§ WRITTEN PROBLEM:
Below is a listing to transcribe in full and exactly; keep the pictures out.

** BEGIN AVAILABLE DATA **

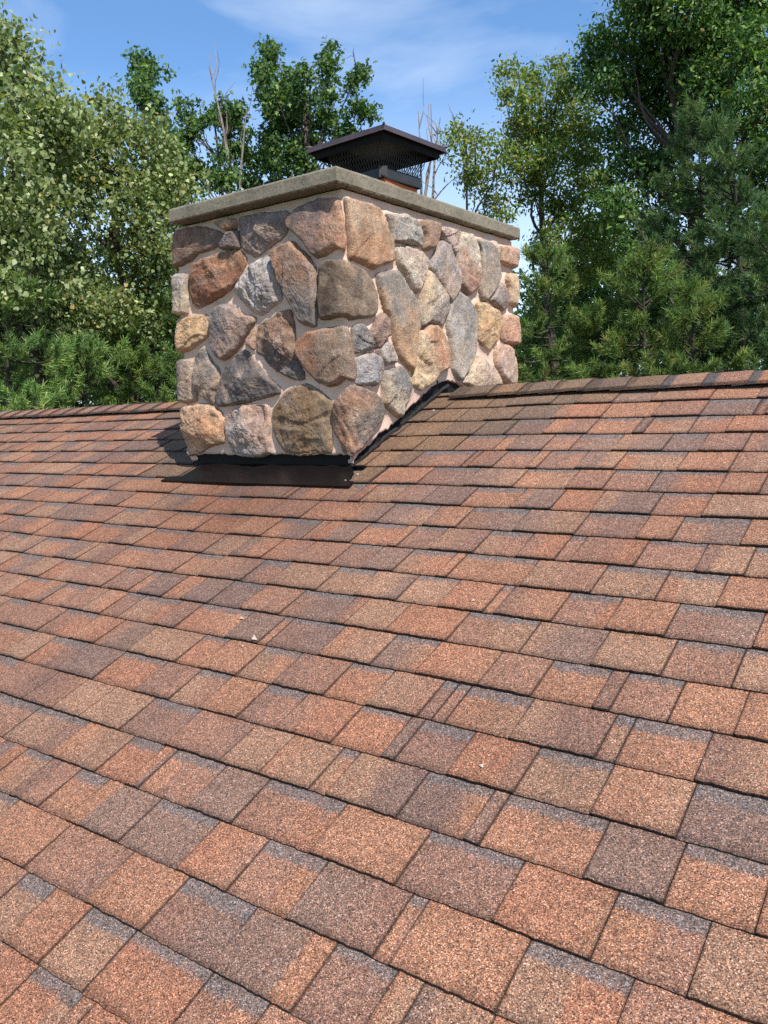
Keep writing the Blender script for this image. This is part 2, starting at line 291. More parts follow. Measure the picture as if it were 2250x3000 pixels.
# ================================================================ ROOF
TP, CP, SP = math.tan(PITCH), math.cos(PITCH), math.sin(PITCH)
roof = empty('house_roof', (-1.2, 0, 0))
tag(roof, 'weathered red-brown asphalt shingle roof sloping up to a ridge around the stone chimney', 'roof')
def wav(x, s): return .007 * noise.noise(Vector((x * .7, s * .9, 3.1))) + .0025 * noise.noise(Vector((x * 3.1, s * 3, 9.1)))
def rp(x, s, h):
    h += wav(x, s) - .014
    return (x, -s * CP - h * SP, -s * SP + h * CP)
PAL = [((188, 132, 96), 26), ((184, 122, 86), 14), ((170, 124, 100), 20), ((148, 112, 97), 13), ((143, 119, 107), 11), ((178, 138, 108), 18), ((130, 110, 103), 6)]
PALB = [((148, 116, 86), 3), ((137, 110, 88), 3), ((160, 122, 88), 2), ((126, 106, 90), 2)]
BAND = (126, 119, 117)
K_SH = .565
def pick(pal):
    t = random.random() * sum(wt for _, wt in pal)
    for c, wt in pal:
        t -= wt
        if t <= 0: break
    j = random.uniform(.94, 1.06); m_ = lin((170, 125, 99)) if pal is PAL else lin((142, 114, 90))
    o = np.array([(v * .64 + w_ * .36) * K_SH * j for v, w_ in zip(lin(c), m_)])
    return (o * .85 + o.mean() * .15) * np.array((.985, .99, .975))
NEWR = {0: 1.0, 1: .71, 2: .50, 3: .36, 4: .19, 5: .05, 6: -.04}
NEWL = {0: -2.32, 1: -2.19, 2: -1.95, 3: -1.8, 4: -1.72, 5: -1.7, 6: -1.53}
old, new = MB(), MB()
band = np.array([v * K_SH for v in lin(BAND)])
def jit(x, n, k): return noise.noise(Vector((x * 38, n * 7.3, k))) * .0022 + noise.noise(Vector((x * 150, n * 5.3, k + 4))) * .0022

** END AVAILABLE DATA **

§ RESPONSE FOR THIS EXERCISE:
Keep writing the Blender script for this image. This is part 2, starting at line 291. More parts follow. Measure the picture as if it were 2250x3000 pixels.
# ================================================================ ROOF
TP, CP, SP = math.tan(PITCH), math.cos(PITCH), math.sin(PITCH)
roof = empty('house_roof', (-1.2, 0, 0))
tag(roof, 'weathered red-brown asphalt shingle roof sloping up to a ridge around the stone chimney', 'roof')
def wav(x, s): return .007 * noise.noise(Vector((x * .7, s * .9, 3.1))) + .0025 * noise.noise(Vector((x * 3.1, s * 3, 9.1)))
def rp(x, s, h):
    h += wav(x, s) - .014
    return (x, -s * CP - h * SP, -s * SP + h * CP)
PAL = [((188, 132, 96), 26), ((184, 122, 86), 14), ((170, 124, 100), 20), ((148, 112, 97), 13), ((143, 119, 107), 11), ((178, 138, 108), 18), ((130, 110, 103), 6)]
PALB = [((148, 116, 86), 3), ((137, 110, 88), 3), ((160, 122, 88), 2), ((126, 106, 90), 2)]
BAND = (126, 119, 117)
K_SH = .565
def pick(pal):
    t = random.random() * sum(wt for _, wt in pal)
    for c, wt in pal:
        t -= wt
        if t <= 0: break
    j = random.uniform(.94, 1.06); m_ = lin((170, 125, 99)) if pal is PAL else lin((142, 114, 90))
    o = np.array([(v * .64 + w_ * .36) * K_SH * j for v, w_ in zip(lin(c), m_)])
    return (o * .85 + o.mean() * .15) * np.array((.985, .99, .975))
NEWR = {0: 1.0, 1: .71, 2: .50, 3: .36, 4: .19, 5: .05, 6: -.04}
NEWL = {0: -2.32, 1: -2.19, 2: -1.95, 3: -1.8, 4: -1.72, 5: -1.7, 6: -1.53}
old, new = MB(), MB()
band = np.array([v * K_SH for v in lin(BAND)])
def jit(x, n, k): return noise.noise(Vector((x * 38, n * 7.3, k))) * .0022 + noise.noise(Vector((x * 150, n * 5.3, k + 4))) * .0022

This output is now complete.